El conformismo que encubre la explotación reproductiva


La mal llamada gestación subrogada no es un acto de amor, ni una muestra de generosidad, ni una fórmula moderna de formar familia. Es explotación reproductiva: la mercantilización del cuerpo de las mujeres y la conversión de los hijos en productos con precio de catálogo, se simplifica en una palabra, esclavitud.
Sin embargo, esta violencia contra mujeres y niños suele pasar desapercibida porque está envuelta en un discurso muy eficaz: el buenismo. Un relato sentimental en el que se disfraza la explotación de solidaridad, que habla de “donación” cuando hay contratos y pagos, que presenta como “el sueño de ser padres” y en realidad una transacción económica con intermediarios.
A las mujeres se nos ha enseñado a cuidar de los hombres antes que practicar el autocuidado o cuidarnos entre nosotras. No es casual: es un mandato cultural que se transmite de generación en generación. Incluso madres que conocen de primera mano lo que significa gestar y parir, son capaces de justificar que otra mujer explotada ceda a su bebé para que un hombre cumpla su deseo, que no derecho, de paternidad. El dolor y el vínculo de la gestante desaparecen del relato; lo único que importa es el comprador y su anhelo.

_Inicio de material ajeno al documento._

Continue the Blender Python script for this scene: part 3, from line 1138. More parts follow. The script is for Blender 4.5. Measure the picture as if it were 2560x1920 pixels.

El buenismo actúa aquí como anestesia: en lugar de mirar la desigualdad y la violencia, se nos invita a celebrar la “solidaridad” o la “diversidad familiar”. Y quien se atreve a denunciar esta realidad es tachada de intolerante, de “enemiga de la libertad” o de frenar la felicidad ajena.
El buenismo no es solo una actitud individual, sino que se enmarca en la cultura y política patriarcal. Durante años, partidos que se definen como progresistas han mantenido resquicios legales que permitían inscribir en España a bebés nacidos en otros países mediante explotación reproductiva. Es decir, mientras se proclamaba que aquí era ilegal, se legitimaba en la práctica el negocio internacional.
Los medios de comunicación, por su parte, han contribuido a normalizar la práctica. Cuando celebran que un famoso ha recurrido a los vientres de alquiler en el extranjero, se ofrece al público un relato edulcorado, centrado en la alegría de “estrenar paternidad”, ocultando los contratos de esclavitud a los que son sometidas estas madres, las renuncias forzadas y la desigualdad económica que hay detrás.
Así se construye una narrativa de consumo emocional que borra a las mujeres explotadas y convierte a los niños en trofeos sentimentales.
Frente a este panorama, el feminismo abolicionista ofrece una alternativa clara y contundente:
• Nombrar la violencia: no hay gestación subrogada, hay explotación reproductiva.
• Romper con el buenismo que nos obliga a empatizar con los explotadores y compradores y a silenciar a las mujeres.
• Cerrar los resquicios legales que aún permiten la mercantilización del cuerpo de las mujeres e invisibilizar el vínculo materno-filial.
• Visibilizar a las víctimas: las mujeres que gestan bajo coacción económica y los hijos tratados como mercancía.
La igualdad real exige valentía. No basta con discursos amables que enmascaran el dolor bajo un barniz de progreso. El buenismo podrá sonar compasivo, pero en la práctica es cómplice de la explotación.
Defender a las mujeres significa reconocer que no somos incubadoras y que los hijos no son objetos susceptibles de compra. Llamar a las cosas por su nombre es el primer paso para construir una sociedad que se atreva a ser verdaderamente feminista.